Back in the mid-70s, we had a severe drought in the UK – the first I was aware of. I remember my parents taking us for a picnic at one of the reservoirs for Manchester, up in the Peak District. I remember the cracked mud that stretched for such a long way (I was only small!) from the grass at the top to the not-very-much water at the bottom. Cars had bumper stickers reading ‘Save Water – Have a Dirty Weekend’ to remind everyone only to bathe when necessary. We shared bathwater – eldest brother had first dip, then next brother used the same (cooling) water for his bath, then my sister and I shared the (tepid and somewhat grimy) water for our quick splash around. We put a brick in the toilet cistern to reduce the capacity, so less water was used in flushing the toilet (you can get the same effect with a plastic bag of water – or anything else that displaes water and don’t bung the works up). As things continued, we had a rule that you only flushed for excrement, not urine. Then we went on to saving the washing-up water in a bucket to pour down the loo so we weren’t using drinking water for flushing at all. I’ve retained the habit of having a daily wash rather than a daily shower ever since. You can get just as clean from a basin of hot water, a bar of soap and a flannel as you can from a shower or a bath, and it saves an immense amount of water and heating energy!
Most people in the UK don’t store water. You turn the taps and it falls out, no problem. But the people of Sao Paulo thought that, too, a few months ago. Now they’re facing reservoirs with only 8.9% of their water and the taps don’t work. Restaurants can’t wash plates, people can’t wash clothes, schools can’t cook dinners. People are reduced to trudging to whatever water sources they can locate and filling up every container they can carry. The Brazilian government were getting close to telling people to leave the city and flee, apparently.
It’s now started raining there, apparently, so they’re breathing sighs of relief, but what odds they don’t learn from this lesson either? In which case, in a few years, it’ll happen again, when the next drought arrives.
I wonder if anyone in Sao Paulo will think to start storing clean drinking water?
And before everyone outside Brazil starts feeling smug, remember those drought predictions for the US? Here’s a good site to start doing some research, too. Pay attention to that throwaway comment on the fifth line about the Brazilian coffee crop not happening this year! (Hint: price of coffee likely to rise so stock up now, coffee drinkers!)
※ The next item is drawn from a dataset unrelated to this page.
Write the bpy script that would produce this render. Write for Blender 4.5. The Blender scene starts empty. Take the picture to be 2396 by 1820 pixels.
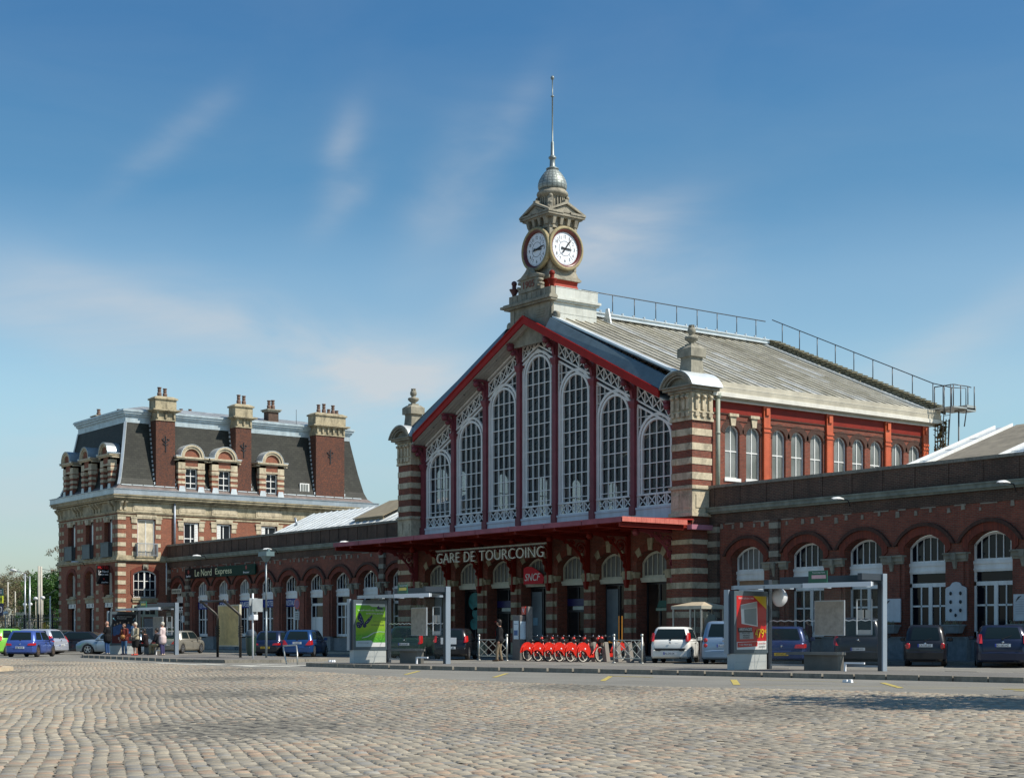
import bpy, bmesh, math, random
import numpy as np
from mathutils import Vector, Matrix, Euler
random.seed(7)
SC = bpy.context.scene
COL = SC.collection
R = math.radians
PI = math.pi
# ---------------------------------------------------------------- camera
cam = bpy.data.cameras.new('camera')
cam_o = bpy.data.objects.new('camera', cam)
COL.objects.link(cam_o)
CX = 64.26
cam_o.location = (CX, 0, 1.1)
cam_o.rotation_euler = (R(90), 0, math.atan2(3662, 2758))
cam.sensor_width = 36
cam.lens = 3662 / 2396 * 36
cam.shift_y = 577 / 2396
cam.clip_start = .1
cam.clip_end = 5000
SC.camera = cam_o
# ---------------------------------------------------------------- light
SUNV = Vector((.733, .52, 1.0)).normalized()
sun_el = math.asin(SUNV.z)
sun_az = math.atan2(SUNV.x, SUNV.y)
sl = bpy.data.lights.new('sun', 'SUN')
sl.energy = 5.0
sl.angle = R(.5)
sl.color = (1.0, .93, .82)
so = bpy.data.objects.new('sun', sl)
COL.objects.link(so)
so.rotation_euler = (-SUNV).to_track_quat('-Z', 'Y').to_euler()
so.location = (30, 60, 80)
SC.view_settings.view_transform = 'Standard'
SC.view_settings.look = 'None'
SC.view_settings.exposure = 0.22
SC.view_settings.gamma = 1
W = bpy.data.worlds.new('World')
SC.world = W
W.use_nodes = True
nt = W.node_tree
nt.nodes.clear()


def nd(nt, t, **k):
    n = nt.nodes.new(t)
    for a, b in k.items():
        setattr(n, a, b)
    return n


def mth(nt, op, a, b=None, c=None):
    n = nt.nodes.new('ShaderNodeMath')
    n.operation = op
    for i, v in enumerate((a, b, c)):
        if v is None:
            continue
        if isinstance(v, (int, float)):
            n.inputs[i].default_value = v
        else:
            nt.links.new(v, n.inputs[i])
    return n.outputs[0]


def ramp_sky(nt, z):
    r = nd(nt, 'ShaderNodeValToRGB')
    r.color_ramp.interpolation = 'EASE'
    el = r.color_ramp.elements
    while len(el) < 7:
        el.new(.5)
    for e, (p, c) in zip(el, [(0, (.88, .90, .90)), (.06, (.95, 1.0, .96)), (.15, (1.12, 1.24, 1.12)), (.21, (.95, 1.12, 1.06)), (.28, (.52, .86, .93)), (.37, (.38, .75, .91)), (.6, (.42, .78, .92))]):
        e.position = p
        e.color = (*c, 1)
    nt.links.new(z, r.inputs[0])
    return r.outputs[0]


def sky_nodes():
    sky = nd(nt, 'ShaderNodeTexSky', sky_type='NISHITA')
    sky.sun_disc = False
    sky.sun_elevation = sun_el
    sky.sun_rotation = sun_az
    sky.air_density = 1.0
    sky.dust_density = .9
    sky.ozone_density = 3.2
    tc = nd(nt, 'ShaderNodeTexCoord')
    sep = nd(nt, 'ShaderNodeSeparateXYZ')
    nt.links.new(tc.outputs['Generated'], sep.inputs[0])
    x, y, z = sep.outputs
    az = mth(nt, 'ARCTAN2', y, x)
    el = mth(nt, 'ARCSINE', z)
    f = 3662
    tot = None
    # wispy clouds: (px, py, length, width, tilt deg, strength) read off the photo, turned into sky directions
    for px, py, ln, wd, tilt, st in [
        (60, 700, 280, 80, -8, .30), (430, 750, 280, 48, -14, .42), (740, 810, 250, 60, -22, .5), (920, 900, 240, 90, -8, .5), (180, 780, 260, 50, -6, .22),
        (1420, 560, 150, 50, 22, .5), (1230, 620, 160, 60, 35, .4), (1500, 600, 200, 90, -10, .35), (800, 350, 80, 36, 70, .28),
        (800, 480, 80, 30, 45, .32), (1040, 450, 150, 60, 62, .24), (2260, 780, 230, 45, 28, .3), (400, 330, 160, 30, 40, .22),
        (1180, 330, 150, 40, 60, .2), (1000, 980, 500, 110, -5, .28), (60, 1150, 400, 150, 0, .3), (600, 1080, 600, 90, 0, .15),
        (2100, 950, 300, 90, 10, .22)]:
        u = (px - 1198) / f
        a0 = R(143.01) - math.atan(u)
        e0 = math.atan((1487 - py) / f * math.cos(math.atan(u)))
        t = R(tilt)
        da = mth(nt, 'SUBTRACT', a0, az)
        de = mth(nt, 'SUBTRACT', el, e0)
        p = mth(nt, 'ADD', mth(nt, 'MULTIPLY', da, math.cos(t) * f / ln), mth(nt, 'MULTIPLY', de, math.sin(t) * f / ln))
        q = mth(nt, 'ADD', mth(nt, 'MULTIPLY', da, -math.sin(t) * f / wd), mth(nt, 'MULTIPLY', de, math.cos(t) * f / wd))
        r2 = mth(nt, 'ADD', mth(nt, 'MULTIPLY', p, p), mth(nt, 'MULTIPLY', q, q))
        g = mth(nt, 'MULTIPLY', mth(nt, 'POWER', 2.718, mth(nt, 'MULTIPLY', r2, -.8)), st)
        tot = g if tot is None else mth(nt, 'ADD', tot, g)
    mp = nd(nt, 'ShaderNodeMapping')
    mp.inputs['Scale'].default_value = (5, 5, 16)
    mp.inputs['Rotation'].default_value = (R(12), R(-9), 0)
    nt.links.new(tc.outputs['Generated'], mp.inputs[0])
    no = nd(nt, 'ShaderNodeTexNoise')
    no.inputs['Scale'].default_value = 1.3
    no.inputs['Detail'].default_value = 7
    no.inputs['Roughness'].default_value = .55
    no.inputs['Distortion'].default_value = .5
    nt.links.new(mp.outputs[0], no.inputs['Vector'])
    nz = nd(nt, 'ShaderNodeMapRange')
    nz.inputs[1].default_value = .3
    nz.inputs[2].default_value = .72
    nt.links.new(no.outputs['Fac'], nz.inputs[0])
    fac = mth(nt, 'MULTIPLY', tot, mth(nt, 'ADD', mth(nt, 'MULTIPLY', nz.outputs[0], 1.15), .15))
    fac = mth(nt, 'ADD', fac, mth(nt, 'MULTIPLY', nz.outputs[0], .05))
    fac = mth(nt, 'MINIMUM', fac, .8)
    mix = nd(nt, 'ShaderNodeMix', data_type='RGBA')
    hsv = nd(nt, 'ShaderNodeHueSaturation')
    hsv.inputs['Saturation'].default_value = 1.0
    tint = ramp_sky(nt, z)
    tm = nd(nt, 'ShaderNodeMix', data_type='RGBA', blend_type='MULTIPLY')
    tm.inputs[0].default_value = 1
    nt.links.new(sky.outputs[0], tm.inputs[6])
    nt.links.new(tint, tm.inputs[7])
    nt.links.new(tm.outputs[2], hsv.inputs['Color'])
    nt.links.new(fac, mix.inputs[0])
    nt.links.new(hsv.outputs[0], mix.inputs[6])
    mix.inputs[7].default_value = (4.9, 5.1, 5.3, 1)
    bg = nd(nt, 'ShaderNodeBackground')
    bg.inputs[1].default_value = .11
    nt.links.new(mix.outputs[2], bg.inputs[0])
    out = nd(nt, 'ShaderNodeOutputWorld')
    nt.links.new(bg.outputs[0], out.inputs[0])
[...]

IPCC AR5 indicated that the dry areas would get drier, so a good guess as to future conditions can be made by looking at current drought areas and simply enlarging them over time. If (when?) the Amazon rainforest succumbs to drought, fire and logging, we can probably expect tropical and subtropical droughts to get much more severe and prolonged – the Amazon, like other large rainforests, creates its own climate and without it, rainfall is going to drop.
Think it can’t happen here? Think again. Think hard, particularly if you live in an area already prone to droughts, like the south-east of England. London already gets less rain than Istanbul!
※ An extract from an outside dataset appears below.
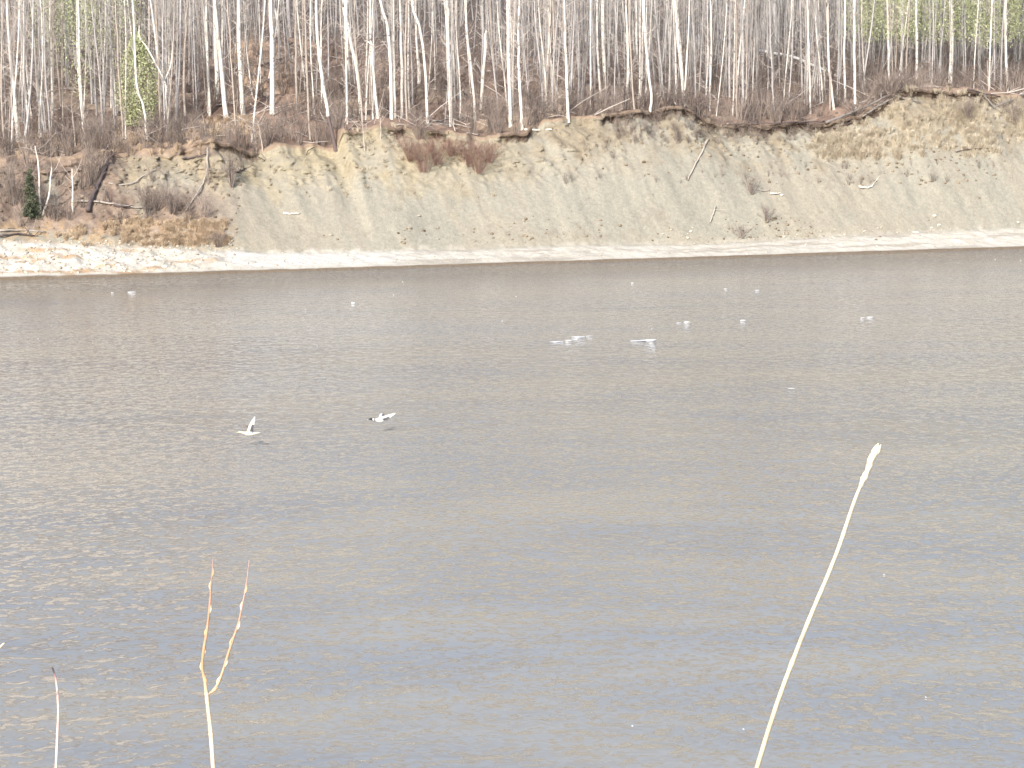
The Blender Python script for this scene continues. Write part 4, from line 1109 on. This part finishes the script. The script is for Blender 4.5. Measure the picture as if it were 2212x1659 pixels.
# ------------------------------------------------------------------ two ducks in flight
def loft(sections, k=12):
    """sections (x, y, z, ry, rz) along the body"""
    P = []; n = len(sections); an = np.arange(k) * 2 * math.pi / k
    for x, y, z, ry, rz in sections:
        P.append(np.stack([np.full(k, x), y + ry * .88 * np.cos(an), z + rz * .86 * np.sin(an)], 1))
    V = np.concatenate(P); idx = np.arange(n * k).reshape(n, k)
    a = idx[:-1]; b = np.roll(a, -1, 1); d = idx[1:]; c_ = np.roll(d, -1, 1)
    Q_ = np.stack([a, d, c_, b], -1).reshape(-1, 4).tolist() + [idx[0].tolist(), idx[-1][::-1].tolist()]
    return V, Q_
def wing(root, tip, fore, chord, k=10, bend=.06, spec=(0.09, 0.09, 0.10), under=(.62, .60, .56), edge=(.50, .48, .45)):
    root, tip, fore = (np.array(v_, float) for v_ in (root, tip, fore))
    sp_ = tip - root; up_ = np.cross(sp_, fore); up_ /= np.linalg.norm(up_)
    us = np.linspace(0, 1, 12); V, Cc = [], []
    for u in us:
        c0 = root + sp_ * u + up_ * bend * math.sin(u * math.pi) + fore * (-.05 * u * u)
        ch = chord * np.interp(u, [0, .3, .6, .85, 1], [1.0, 1.05, .8, .45, .12]); th = np.interp(u, [0, .4, 1], [.017, .012, .007])
        prof_ = [(0.30, 0), (.22, .8), (-.05, 1), (-.4, .75), (-.7, .5), (-.7, -.5), (-.4, -.75), (-.05, -1), (.22, -.8)]
        wav = 1 + (.08 * math.sin(u * 40) if u > .4 else 0)
        for a, t_ in prof_:
            V.append(c0 + fore * ch * a * (wav if a < 0 else 1) + up_ * th * t_)
            cc2 = spec if (-.75 < a < -.3 and .12 < u < .55) else under
            if a > .1: cc2 = edge
            Cc.append(cc2)
    m_ = 9; n = len(us); idx = np.arange(n * m_).reshape(n, m_)
    a = idx[:-1]; b = np.roll(a, -1, 1); d = idx[1:]; c_ = np.roll(d, -1, 1)
    Q_ = np.stack([a, b, c_, d], -1).reshape(-1, 4).tolist() + [idx[0][::-1].tolist(), idx[-1].tolist()]
    return np.array(V), Q_, np.array(Cc)
m, nt, p, L = mat_new('duck_feathers')
a_ = nt.nodes.new('ShaderNodeAttribute'); a_.attribute_name = 'col'; L.new(a_.outputs['Color'], p.inputs['Base Color'])
p.inputs['Roughness'].default_value = .7
tc = nt.nodes.new('ShaderNodeTexCoord'); L.new(bumpn(nt, noisen(nt, tc.outputs['Object'], 60, 2), .3, .01), p.inputs['Normal'])
FEATH = m
BODY = [(-.27, 0, .015, .004, .003), (-.25, 0, .012, .035, .008), (-.18, 0, .004, .045, .022), (-.12, 0, 0, .062, .05), (-.04, 0, -.004, .078, .07), (.05, 0, -.004, .078, .07), (.11, 0, .004, .062, .056),
        (.15, 0, .014, .042, .038), (.19, 0, .022, .031, .029), (.225, 0, .030, .030, .030), (.25, 0, .036, .033, .035), (.275, 0, .036, .029, .030), (.297, 0, .030, .018, .017), (.31, 0, .026, .013, .009), (.34, 0, .022, .014, .006), (.358, 0, .020, .006, .003)]
def duck(X, Y, dist, colf, wings, label, yaw, pitch):
    d = ray(X, Y); pos = CAM + d * dist
    V, Q_ = loft(BODY); Cc = np.array([colf(v_) for v_ in V]); Qs = list(Q_); 
    for wg in wings:
        v2, q2, c2 = wing(**wg); Qs += [[i + len(V) for i in f] for f in q2]; V = np.vstack([V, v2]); Cc = np.vstack([Cc, c2])
    me0 = bpy.data.meshes.new('duck_source'); me0.from_pydata(V.tolist(), [], Qs); me0.update()
    o = bpy.data.objects.new('flying_duck', me0); COL.objects.link(o)
    md = o.modifiers.new('remesh', 'REMESH'); md.mode = 'VOXEL'; md.voxel_size = .0045
    dg = bpy.context.evaluated_depsgraph_get(); dg.update()
    me = bpy.data.meshes.new_from_object(o.evaluated_get(dg)); o.modifiers.clear(); o.data = me; bpy.data.meshes.remove(me0)
    kd_ = KDTree(len(V)); [kd_.insert(v_, i) for i, v_ in enumerate(V)]; kd_.balance()
    cols = np.array([[*Cc[kd_.find(v_.co)[1]], 1] for v_ in me.vertices], np.float32)
    at_ = me.attributes.new('col', 'FLOAT_COLOR', 'POINT'); at_.data.foreach_set('color', cols.ravel())
    me.polygons.foreach_set('use_smooth', np.ones(len(me.polygons), bool)); me.name = 'flying_duck'; me.materials.clear(); me.materials.append(FEATH)
    o.scale = (dist / 56,) * 3; o.location = pos; o.rotation_euler = (0, pitch, math.pi + yaw)
    tag(o, label, 'duck', 'ducks flying low over the river')
def drake(v_):
    x, y, z = v_
    if x > .31: return (.66, .63, .42)
    if x > .195: return (.008, .013, .011)
    if x > .175: return (.8, .8, .78)
    if x > .115: return (.07, .05, .042)
    if x < -.16 and z > .02: return (.30, .28, .26)
    if x < -.13 and x > -.19 and z < .0: return (.35, .33, .30)
    return (.62, .61, .59)
def hen(v_):
    x, y, z = v_
    if x > .30: return (.55, .42, .2)
    if x > .19: return (.56, .50, .34)
    if x < -.2: return (.68, .62, .48)
    if z > .045: return (.40, .34, .24)
    return (.60, .54, .42)
# heading left in the picture: local +x is forward, local +y is toward the viewer's side after the half turn
duck(540, 936, 61, hen, [dict(root=(.03, .05, .03), tip=(-.13, .14, .46), fore=(.93, .05, .36), chord=.14),
                         dict(root=(.05, -.04, .04), tip=(.30, -.24, .19), fore=(.8, .55, .2), chord=.12, under=(.20, .16, .12), edge=(.16, .13, .1))],
     'pale brown female duck with wings raised, the left one of two', math.radians(-6), math.radians(2))
duck(823, 907, 63.2, drake, [dict(root=(.02, .05, .04), tip=(-.37, .15, .21), fore=(.72, .0, .69), chord=.13),
                           dict(root=(.03, -.05, .04), tip=(.03, -.40, .09), fore=(.97, .1, .1), chord=.12, under=(.45, .43, .4))],
     'dark headed male duck with pale body and swept wing, the right one', math.radians(-6), math.radians(4))

# ------------------------------------------------------------------ plants close to the viewer
def stem_mat(name, stops, scale_z=1.0):
    m, nt, p, L = mat_new(name)
    a = nt.nodes.new('ShaderNodeAttribute'); a.attribute_name = 'tint'
    r = rampnode(nt, stops); L.new(a.outputs['Fac'], r.inputs[0])
    tc = nt.nodes.new('ShaderNodeTexCoord'); n = noisen(nt, tc.outputs['Object'], 1, 3, .6, mapscale=(120, 120, 40))
    v_ = rampnode(nt, [(.3, .72), (.7, 1.12)]); L.new(n, v_.inputs[0])
    L.new(mixc(nt, 1, r.outputs[0], v_.outputs[0], 'MULTIPLY'), p.inputs['Base Color'])
    L.new(bumpn(nt, n, .3, .001), p.inputs['Normal']); p.inputs['Roughness'].default_value = .6
    return m
def near_stem(pts, widths, dist, ds=0.0):
    """photo points at a distance -> path, radii, carried on down to the ground"""
    P = np.array([at_depth(x, y, dist + ds * i) for i, (x, y) in enumerate(pts)])
    R = np.array([px(w, np.linalg.norm(q - CAM)) / 2 for w, q in zip(widths, P)])
    d = P[0] - P[1]; d /= np.linalg.norm(d); d = d + np.array([0, .0, -.6]); d /= np.linalg.norm(d)
    k_ = (P[0][2] - 8.42) / -d[2]
    n_ = max(2, int(round(k_ / np.linalg.norm(P[0] - P[1])))); fr = np.linspace(1, 1 / n_, n_)
    d0 = P[0] - P[1]; d0 /= np.linalg.norm(d0)
    ext = np.array([P[0] + (d0 * (1 - f) + d * f) * k_ * f for f in fr])
    P = np.vstack([ext, P]); R = np.concatenate([R[0] * (1 + .15 * fr), R])
    return P, R, n_
def prep(P, R, m_=14, n0=0):
    pp = smooth_path(P, m_); t = np.linspace(0, 1, len(P)); tt = np.concatenate([np.linspace(t[i], t[i + 1], m_, endpoint=False) for i in range(len(P) - 1)] + [[1.0]])
    return pp, np.interp(tt, t, R), np.clip((tt - t[n0]) / (1 - t[n0]), 0, 1)

STRAW = stem_mat('straw_stem', [(0, (.56, .48, .32)), (.7, (.68, .61, .45)), (1, (.66, .59, .45))])
WILLOW = stem_mat('willow_stem', [(0, (.72, .62, .46)), (.42, (.66, .54, .39)), (.58, (.60, .40, .22)), (.8, (.50, .29, .19)), (1, (.44, .29, .27))])
THIN = stem_mat('pink_stem', [(0, (.66, .58, .53)), (.55, (.60, .48, .44)), (.72, (.36, .24, .22)), (.85, (.10, .07, .07))])

# grass stalk with a closed seed head
P, R, n0 = near_stem([(1634, 1662), (1682, 1510), (1743, 1350), (1803, 1206), (1843, 1090), (1862, 1042)], [10.4, 10, 9.3, 8.5, 7.6, 6.8], 1.9)
pp, rr, tt = prep(P, R, 14, n0); b = P[0]
rr = rr * (1 + .28 * np.exp(-((tt - .30) / .008) ** 2) + .24 * np.exp(-((tt - .68) / .008) ** 2) + .03 * rng.normal(0, 1, len(rr)))
st = empty('grass_stalk', b); tag(st, 'tall bleached straw stalk leaning right with a narrow seed head', 'grass stalk', None)
V, Q_ = tubes((pp - b)[None], rr[None], 10); mb = MB(); mb.add(V, Q_, np.repeat(tt, 10)); link('stem', mb.mesh('stem'), STRAW, st)
hp = np.array([at_depth(x, y, 1.9) for x, y in [(1858, 1052), (1866, 1034), (1873, 1018), (1881, 998), (1888, 982), (1894, 970), (1898, 962)]])
hr = np.array([px(w, 2.0) / 2 for w in (7, 11.5, 12.5, 12, 12, 9, 2)])
h2, r2, t2 = prep(hp, hr, 4); r2 = r2 * (1 + .20 * np.sin(np.arange(len(r2)) * 1.35))
V, Q_ = tubes((h2 - b)[None], r2[None], 10); mb = MB(); mb.add(V, Q_, .9)
for i in range(34):                                        # spikelets folded against the axis
    t = rng.uniform(.02, .66); k_ = int(t * (len(h2) - 2)); c0 = h2[k_] - b; ax = h2[k_ + 1] - h2[k_]; ax /= np.linalg.norm(ax)
    o_ = rng.normal(0, 1, 3); o_ -= ax * (o_ @ ax); o_ /= np.linalg.norm(o_)
    l_ = .012; s0 = c0 + o_ * r2[k_] * .6; V, Q_ = tubes(np.array([[s0, s0 + ax * l_ * .5 + o_ * .0006, s0 + ax * l_]]), np.array([[.0006, .0015, .0004]]), 5); mb.add(V, Q_, rng.uniform(.6, 1))
link('seed_head', mb.mesh('seed_head'), STRAW, st)

# forked willow shoot
P, R, n0 = near_stem([(461, 1662), (456, 1590), (449, 1525), (446, 1494)], [9.4, 9, 8.8, 8.6], 2.1)
pp, rr, tt = prep(P, R, 14, n0); b = P[0]
rr = rr * (1 + .20 * np.exp(-((tt - .35) / .03) ** 2) + .18 * np.exp(-((tt - .8) / .03) ** 2) + .04 * rng.normal(0, 1, len(rr)))
wl = empty('willow_shoot', b); tag(wl, 'forked willow shoot, cream below and orange above, rising from the bottom edge', 'shoot')
V, Q_ = tubes((pp - b)[None], rr[None], 10); mb = MB(); mb.add(V, Q_, np.repeat(tt * .42, 10)); link('stem', mb.mesh('stem'), WILLOW, wl)
for pts, ws in (([(446, 1497), (442, 1468), (437, 1440), (440, 1405), (447, 1362), (453, 1310), (456, 1262), (459, 1230), (460, 1206)], (8.2, 7.4, 7, 6.6, 5.8, 5, 4, 2.6, 1.2)),
                ([(448, 1500), (460, 1492), (474, 1470), (488, 1428), (502, 1384), (514, 1350), (524, 1305), (533, 1255), (538, 1210)], (6.4, 6, 6, 5.6, 5.4, 4.6, 3.4, 2.4, 1.2))):
    dd = 2.1 + np.linspace(0, rng.uniform(-.06, .06), len(pts)); Pb = np.array([at_depth(x, y, q_) for (x, y), q_ in zip(pts, dd)]); Rb = np.array([px(w, 2.1) / 2 for w in ws])
    p2, r2, t2 = prep(Pb, Rb, 4); r2 = r2 * (1 + .10 * np.sin(np.arange(len(r2)) * 1.7) + .05 * rng.normal(0, 1, len(r2)))
    V, Q_ = tubes((p2 - b)[None], r2[None], 8); mb = MB(); mb.add(V, Q_, np.repeat(.45 + .55 * t2, 8)); br = link('branch', mb.mesh('branch'), WILLOW, wl)
    for j in range(7):                                     # buds, alternate sides
        k_ = int((.12 + .12 * j) * (len(p2) - 1)); ax = p2[k_ + 1] - p2[k_]; ax /= np.linalg.norm(ax); sd_ = np.array([(-1) ** j, rng.normal(0, .4), 0]); sd_ -= ax * (sd_ @ ax); sd_ /= np.linalg.norm(sd_)
        s0 = p2[k_] - b + sd_ * r2[k_] * .6; l_ = .008
        V, Q_ = tubes(np.array([[s0, s0 + ax * l_ * .45 + sd_ * .0007, s0 + ax * l_ + sd_ * .0002]]), np.array([[.0009, .0013, .0003]]), 6)
        mb = MB(); mb.add(V, Q_, .25 if j % 3 else .6); link('bud', mb.mesh('bud'), WILLOW, br)

# thin stem
P, R, n0 = near_stem([(121, 1662), (124, 1590), (126, 1530), (122, 1475), (117, 1455), (113, 1442)], [6, 5.8, 5.4, 4.8, 4.2, 4], 2.3)
pp, rr, tt = prep(P, R, 14, n0); b = P[0]
V, Q_ = tubes((pp - b)[None], rr[None], 8); mb = MB(); mb.add(V, Q_, np.repeat(tt, 8)); o = link('reed', mb.mesh('reed'), THIN, None, b)
tag(o, 'thin pinkish stem with a dark crooked tip near the bottom left corner', 'stem')

# twig tip poking in at the left edge
P, R, n0 = near_stem([(-26, 1440), (-12, 1412), (0, 1398), (9, 1389)], [6.5, 6, 6, 3], 2.2)
pp, rr, tt = prep(P, R, 14, n0); b = P[0]
V, Q_ = tubes((pp - b)[None], rr[None], 8); mb = MB(); mb.add(V, Q_, np.repeat(.2 + .2 * tt, 8)); o = link('dry_twig', mb.mesh('dry_twig'), WILLOW, None, b)
tag(o, 'cream twig tip just poking in at the left edge of the picture', 'twig')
There’s another question here that I’m mulling over, and that’s…. how long will people cling to their homes, jobs, businesses, when they know they face not having any water? (three days without water and your body starts to die!) And why? Did anyone look at the reservoir levels and think, blow this for a game of soldiers, I’m offski? Or do humans have this irrational attachment to place, even over survival? How bad does it have to get before you give up your belongings in favour of safeguarding your life?
More importantly yet, when dire circumstances do finally get people on the move….. how desperate are they and what will they do if you’re in the way?